Afdis spends US$4.4m on capital programmes

Business Reporter

African Distillers invested US$4.4 million in capital projects during the year to March 2026 as the beverages maker accelerated efforts to modernise its production facilities, improve operational efficiency and position the business for future growth.

Company chairman Mr Matlogonolo Valela said the investment entailed plant and equipment upgrades, enhancing production reliability and improving overall operational efficiency.

He said the capital programme had strengthened the company’s operating platform, resulting in improved production throughput and greater cost efficiency.

“Capital expenditure of US$4.4 million was incurred during the year, directed towards modernising plant and equipment, improving reliability and enhancing operational efficiency.

“These investments strengthened the operating platform and supported improved throughput and cost efficiency,” Mr Valela said in the company’s annual report.

Building on the completed upgrades, Afdis is now advancing a US$8 million investment into a new packaging line, expected to be commissioned during this financial year.

The project will significantly expand production capacity, increase manufacturing flexibility and eliminate bottlenecks that have constrained output, particularly in its fast-growing product categories.

The investment forms part of Afdis’ broader strategy to meet rising consumer demand while improving production efficiencies and supporting long-term profitability.

Afdis expects growth opportunities to be supported by continued expansion in key sectors of the economy, including agriculture, mining, infrastructure development and rising diaspora remittances, which continue to underpin consumer spending.

Mr Valela said management remains focused on delivering sustainable growth through product innovation, capacity expansion and market development initiatives.

However, he cautioned that global geopolitical tensions, particularly in the Middle East, continue to pose risks to the operating environment by disrupting international markets and increasing fuel prices and production input costs.

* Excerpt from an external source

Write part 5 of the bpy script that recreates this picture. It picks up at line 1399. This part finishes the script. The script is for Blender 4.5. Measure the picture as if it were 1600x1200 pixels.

“Management remains focused on sustainable growth and profitability through product innovation, capacity enhancement and market development, supported by continued economic activity in agriculture, mining, diaspora remittances and infrastructure investment,” he said.

He added that the company continues to closely monitor developments in global markets while implementing mitigation measures to cushion the business from higher operating costs arising from external shocks.

The latest capital investments underscore Afdis’ commitment to strengthening its manufacturing capabilities and enhancing competitiveness as it positions itself to capture growing demand in Zimbabwe’s alcoholic beverages market while navigating an increasingly volatile global operating environment.